Talks for a new Iran deal have stalled, sending it to the state of improbability now, over Iran’s insistence the Biden administration drop the Islamic Revolutionary Guard Corps (IRGC) from the U.S. list of Foreign Terrorist Organizations.
Former President Donald Trump had designated the IRGC a state sponsor of terror in 2019 and the Biden administration is balking at removing the Iranian military branch from the terror list because the designation is outside the original terms of the Obama-era Joint Comprehensive Plan of Action (JCPOA), according to Politico.
“The U.S. position has been that unless Iran agrees to take certain steps to assuage security concerns beyond the JCPOA, Washington will not lift the terror designation, which itself is beyond the JCPOA, especially given ongoing threats by the IRGC against [Americans],” a U.S. official told Politico.
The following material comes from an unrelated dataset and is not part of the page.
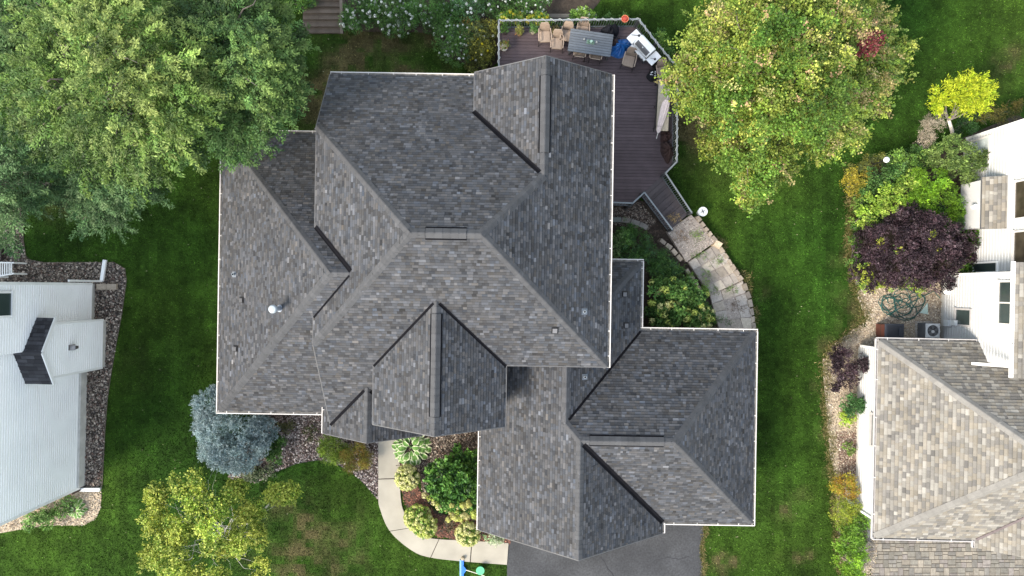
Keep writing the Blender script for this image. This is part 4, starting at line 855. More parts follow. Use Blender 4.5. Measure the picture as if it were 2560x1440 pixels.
# lumpy cloth: a draped, creased heap
def heap(name, mats, parent, cx, cy, z0, rx, ry, hgt, col, seed, fold=5, n=26, ringn=9, rot=0, hole=0):
    rr = random.Random(seed); ph = [rr.uniform(0, 6.3) for _ in range(6)]; vs = []; fs = []
    for i in range(ringn):
        t = 1-(1-hole)*i/(ringn-1); 
        for k in range(n):
            a = 2*math.pi*k/n; r = t*(1+.10*math.sin(3*a+ph[0])+.07*math.sin(5*a+ph[1])); z = hgt*(1-t**2.2)*(1+.3*math.sin(2*a+ph[2])) if not hole else hgt*math.sin(math.pi*(1-i/(ringn-1))**.8)
            z += hgt*.16*math.sin(fold*a+ph[3]+4*t)*(t < .98)+hgt*.1*rr.uniform(-1, 1)*(t < .98)
            x, y = rx*r*math.cos(a), ry*r*math.sin(a); c, s_ = math.cos(rot), math.sin(rot); vs.append((cx+x*c-y*s_, cy+x*s_+y*c, z0+max(.005, z)))
    for i in range(ringn-1):
        for k in range(n): fs.append((i*n+k, i*n+(k+1) % n, (i+1)*n+(k+1) % n, (i+1)*n+k))
    fs.append(tuple(range((ringn-1)*n, ringn*n)))
    mb = MB(); mb.add(vs, fs, col); return mb.build(name, mats, parent, world=True, smooth=True)
p = at(1552, 115, ZD+.3); t = thing('tarp', 'crumpled shiny blue tarp bundle between the table and the grill', 'tarp', (p.x, p.y, ZD))
heap('tarp_body', m_tarp, t, p.x, p.y, ZD+.002, .62, .46, .42, (.012, .11, .36), 3, 9, 36, 10, .3); heap('dark_bag', m_fab, t, p.x-.28, p.y+.16, ZD+.25, .16, .22, .3, (.05, .035, .035), 4)
p = at(1527, 72, ZD+.6); t = thing('covered_chair', 'chair under a black cover behind the patio table', 'chair cover', (p.x, p.y, ZD)); heap('cover', m_fab, t, p.x, p.y, ZD+.002, .45, .38, .8, (.013, .014, .02), 8, 4); MB().tube([(.0, -.3, .5), (.5, -.38, .3)], .03, 6, (.015, .015, .02)).build('arm', m_col, t)
p = at(1634, 183, ZD+.5); t = thing('bag', 'black and white patterned bag on the deck beside the grill', 'bag', (p.x, p.y, ZD)); b = heap('bag_body', m_fab, t, p.x, p.y, ZD+.002, .24, .3, .5, (.012, .012, .015), 5, 4)
for k in range(9): a = k*.7; heap('white_patch', m_fab, t, p.x+.17*math.cos(a)*(.4+.2*(k % 3)), p.y+.2*math.sin(a)*(.4+.2*(k % 3)), ZD+.46+.02*(k % 2), .045, .035, .03, (.7, .7, .72), k, 3, 8, 3)
p = at(1648, 160, ZD+.5); t = thing('covered_tank', 'black covered bundle beyond the end of the grill', 'cover', (p.x, p.y, ZD)); heap('cover', m_fab, t, p.x+.1, p.y+.05, ZD+.002, .42, .28, .45, (.012, .013, .016), 12, 5, rot=-.6)
p = at(1668, 360, ZD+.3); t = thing('furniture_cover', 'crumpled dark brown furniture cover at the foot of the bench', 'cover', (p.x, p.y, ZD)); heap('cover', m_fab, t, p.x+.05, p.y-.3, ZD+.002, .33, .55, .5, (.04, .024, .022), 21, 9, 40, 12, .2); heap('cover', m_fab, t, p.x-.02, p.y+.42, ZD+.002, .27, .4, .38, (.05, .028, .026), 22, 7, 36, 11, -.3)
# long bench with cushion, folded umbrella lying on it
bp = at(1659, 262, ZD+.5); BA = math.atan2(-130, -9)+math.pi/2
bn = thing('garden_bench', 'long garden bench with beige cushion along the deck rail', 'bench', (bp.x, bp.y, ZD), R(-3))
MB().box(-.3, .3, -1.28, 1.28, .42, .52, (.46, .40, .31)).build('cushion', m_fab, bn, bevel=.04)
for x in (-.36, .36): MB().tube([(x*1.02, 1.25, .55), (x*1.08, .5, .62), (x*1.08, -.5, .62), (x*1.16, -1.35, .45)], .022, 6, (.02, .018, .018)).build('side_rail', m_col, bn)
for y in (-1.1, 0, 1.1):
    for x in (-.33, .33): MB().tube([(x, y, .45), (x*1.1, y, 0)], .02, 6, (.02, .018, .018)).build('leg', m_col, bn)
MB().box(-.32, .32, -1.25, 1.25, .37, .415, (.04, .035, .03)).build('bench_frame', m_col, bn)
u0, u1 = at(1667, 250, ZD+.66), at(1645, 332, ZD+.6); um = thing('umbrella', 'folded pale pink patio umbrella lying on the beige bench cushion', 'umbrella', u0); d = (u1-u0).normalized(); n = Vector((-d.y, d.x, 0)); mb = MB(); N_ = 16; prof = [(0, .07), (.1, .12), (.3, .13), (.55, .11), (.75, .09), (.85, .07), (.93, .07), (1, .03)]; vs = []; fs = []
for i, (tt, r) in enumerate(prof):
    c = u0.lerp(u1, tt)
    for k in range(N_): a = 2*math.pi*k/N_; rr = r*(1+.22*(k % 2)); vs.append(c+n*math.cos(a)*rr*1.3+Vector((0, 0, 1))*math.sin(a)*rr*.7)
for i in range(len(prof)-1):
    for k in range(N_): fs.append((i*N_+k, i*N_+(k+1) % N_, (i+1)*N_+(k+1) % N_, (i+1)*N_+k))
mb.add(vs, fs, (.66, .55, .52)); mb.build('canopy', m_fab, um, world=True); MB().tube([u0-d*.25, u1+d*.3], .02, 8, (.5, .47, .44)).build('pole', m_col, um, world=True)
MB().tube([u0.lerp(u1, .82)+n*.14*math.cos(a*.5)+Vector((0, 0, .1*math.sin(a*.5))) for a in range(13)], .012, 5, (.5, .42, .4)).build('strap', m_fab, um, world=True)
# orange pot hung on the rail
p = at(1562, 48, ZR+.12); t = thing('rail_planter', 'orange round planter hung on the deck rail', 'planter', (p.x, p.y, ZR-.0)); MB().lathe([(.08, .03), (.16, .1), (.18, .2), (.15, .2), (.13, .1), (.05, .09)], 18, (0, 0, 0), (.62, .17, .09)).build('pot', m_col, t); MB().lathe([(.13, .17), (.1, .22), (.02, .24)], 10, (0, 0, 0), (.4, .06, .04)).build('blooms', m_col, t)
# AC unit, bin, hose, lamp, bird bath, broom, bucket
p = P(2333, 827, .82); ac = thing('air_conditioner', 'grey air conditioner unit with round fan grille by white wall', 'air conditioner', (p.x, p.y, 0), -TR)
MB().box(-.36, .36, -.36, .36, .06, .76, (.13, .135, .14)).build('casing', m_col, ac, bevel=.04); MB().box(-.45, .45, -.45, .45, 0, .055, (.35, .33, .3)).build('pad', m_stone, ac)
for k in range(9): MB().box(-.368, .368, -.368, .368, .12+k*.07, .135+k*.07, (.08, .08, .085)).build('louvre', m_col, ac)
mb = MB(); mb.lathe([(.36, .762), (.37, .80), (.35, .82), (.29, .82), (.285, .77)], 28, (0, 0, 0), (.55, .56, .56), sx=1.0); 
mb.build('top_ring', m_col, ac); mb = MB(); mb.add([(.365*a, .365*b, .762) for a, b in ((-1, -1), (1, -1), (1, 1), (-1, 1))]+[(.365*a, .365*b, .79) for a, b in ((-1, -1), (1, -1), (1, 1), (-1, 1))], BOXF, (.5, .51, .51)); mb.build('top_plate', m_col, ac, bevel=.03)
MB().lathe([(.28, .80), (.28, .806)], 24, (0, 0, 0), (.02, .021, .024)).build('fan_well', m_col, ac)
for k in range(5): a = k*1.257; MB().add([(.05*math.cos(a), .05*math.sin(a), .812), (.26*math.cos(a), .26*math.sin(a), .812), (.26*math.cos(a+.7), .26*math.sin(a+.7), .822), (.05*math.cos(a+.9), .05*math.sin(a+.9), .822)], [(0, 1, 2, 3)], (.10, .105, .11)).build('fan_blade', m_col, ac)
MB().lathe([(.08, .81), (.08, .845), (.01, .85)], 12, (-.02, -.04, 0), (.5, .5, .5)).build('fan_hub', m_col, ac)
for r in (.12, .18, .24): MB().tube([(r*math.cos(k*.262), r*math.sin(k*.262), .84) for k in range(25)], .005, 4, (.3, .3, .3)).build('grille_ring', m_col, ac)
p = P(2237, 829, .95); bn = thing('storage_box', 'brown slatted storage box with black lid beside the right garage', 'storage box', (p.x, p.y, 0), -TR)
MB().box(-.45, .45, -.38, .36, 0, .86, (.03, .018, .014)).build('box_body', m_col, bn)
for k in range(8): MB().box(-.475, -.452, -.36, .34, .03+k*.103, .12+k*.103, (.085*random.uniform(.8, 1.2), .034, .024)).build('slat', m_wood, bn)
mb = MB(); mb.box(-.49, .49, -.42, .4, .865, .93, (.035, .04, .052)); ld = mb.build('lid', m_col, bn, bevel=.03); MB().box(-.38, .38, -.33, .31, .932, .945, (.022, .025, .033)).build('lid_panel', m_col, ld, bevel=.005); MB().box(.2, .4, -.2, .2, .946, .99, (.03, .034, .045)).build('lid_ridge', m_col, ld, bevel=.015)
hz = thing('garden_hose', 'tangled dark green garden hose lying on pale pebbles', 'hose', P(2250, 760)); rr = random.Random(4); pts = []
cen = [(2215, 765, 24), (2232, 742, 18), (2262, 742, 30), (2295, 752, 24), (2225, 770, 30), (2290, 760, 26), (2250, 775, 40), (2225, 755, 20)]
a = 0
for i, (px, py, r) in enumerate(cen):
    for k in range(22):
        a += .33; f = k/22; nx_, ny_, nr_ = cen[(i+1) % len(cen)]; cx, cy, r_ = px*(1-f)+nx_*f, py*(1-f)+ny_*f, (r*(1-f)+nr_*f)*(1+.2*math.sin(a*2.3+i)); pts.append(P(cx+r_*math.cos(a), cy+r_*.85*math.sin(a), .05+.01*i+.01*math.sin(a*3)))
pts += [P(2310, 740, .15), P(2335, 728, .2), P(2350, 745, .5)]
MB().tube(pts, .021, 6, (.02, .085, .075)).build('hose_coil', m_col, hz, world=True, smooth=True)
t = thing('splash_block', 'pale green plastic splash block lying beside the hose', 'splash block', P(2312, 772)); MB().prism(Q([(2300, 782), (2320, 786), (2319, 757)], .07), .03, .07, (.42, .55, .50)).build('block', m_col, t, world=True)
b0 = P(2165, 416, .9); lp = thing('lamp_post', 'slim black lamp post with white globe above the shrubs', 'lamp post', (P(2217, 399, 2.5).x, P(2217, 399, 2.5).y, 0))
MB().tube([(0, 0, 0), (0, 0, 2.35)], [.04, .03], 8, (.015, .015, .015)).build('post', m_col, lp); MB().lathe([(.05, 0), (.11, .03), (.14, .12), (.13, .19), (.07, .25), (.01, .26)], 16, (0, 0, 2.34), (.82, .84, .86)).build('globe', m_col, lp, smooth=True)
p = P(1757, 529, .5); t = thing('bird_bath', 'round white dish with dark cross at its centre beside the stone path', 'bird bath', (p.x, p.y, 0))
MB().lathe([(.18, 0), (.12, .05), (.07, .1), (.06, .4), (.12, .46)], 14, (0, 0, 0), (.55, .57, .57)).build('pedestal', m_col, t); MB().lathe([(.1, .44), (.23, .49), (.24, .53), (.215, .53), (.18, .50), (.02, .49)], 24, (0, 0, 0), (.72, .75, .77)).build('dish', m_col, t)
mb = MB(); mb.bar((-.11, -.05, .52), (.11, .05, .52), .02, .03, (.03, .03, .03)); mb.bar((.05, -.1, .523), (-.05, .1, .523), .02, .03, (.03, .03, .03)); mb.build('cross', m_col, t)
p = P(1155, 1424, .12); t = thing('push_broom', 'bright blue push broom with pale handle lying on the front lawn', 'broom', (p.x, p.y, 0))
bl = (.03, .16, .55); mb = MB(); mb.box(-.12, -.02, -.95, .50, .04, .12, (.16, .34, .52)); mb.box(-.01, .09, -.95, .50, .04, .11, bl); mb.build('broom_head', m_col, t, bevel=.015)
MB().add([(.05, -.28, .05), (.05, .22, .05), (.24, -.02, .05), (.05, -.28, .13), (.05, .22, .13), (.24, -.02, .12)], [(2, 1, 0), (3, 4, 5), (0, 1, 4, 3), (1, 2, 5, 4), (2, 0, 3, 5)], bl).build('socket', m_col, t)
MB().tube([(.18, -.02, .1), (1.17, -.22, .36)], .02, 8, (.62, .60, .52)).build('handle', m_col, t); MB().lathe([(.09, 0), (.1, .1), (.075, .16), (.02, .17)], 14, (.04, .58, .06), (.32, .27, .19)).build('end_cap', m_col, t)
p = P(1201, 1423, .15); t = thing('bucket', 'green plastic bucket standing on the front lawn beside the walk', 'bucket', (p.x, p.y, 0))
MB().lathe([(.13, .0), (.135, .01), (.19, .30), (.215, .31), (.215, .34), (.19, .34), (.18, .31), (.125, .03), (.01, .03)], 22, (0, 0, 0), (.0, .20, .06)).build('bucket_body', m_col, t); MB().lathe([(.19, .341), (.217, .341), (.217, .352), (.19, .352)], 22, (0, 0, 0), (.10, .42, .22)).build('rim', m_col, t)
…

Amid bipartisan opposition to the U.S. making concessions in a new JCPOA, “the Biden administration is highly unlikely at this point to drop the designation in the context of the JCPOA talks,” the source added.
Both Iran and the U.S. consider the terror designation a deal-breaker, and Iranian Americans for Liberty (IAL) Executive Director Bryan Leib told Newsmax in a statement Thursday night this should have stopped talks before they started.
“It should come as no surprise to the American people that diplomacy with the world’s leading fiscal sponsor of terrorism has failed,” Leib’s statement read.
“The Islamic Regime in Tehran are not partners for peace for the United States, Israel, or our Arab allies in the Middle East.
“The regime has threatened to kill former President Donald Trump, former Secretary Mike Pompeo and many other former and current U.S. officials.
The time is now for Joe Biden to pivot back to a maximum pressure and maximum sanctions campaign against the Mullahs in Tehran.”
A draft 27-page agreement had been readied, but now a deal is a long shot, according to Politico.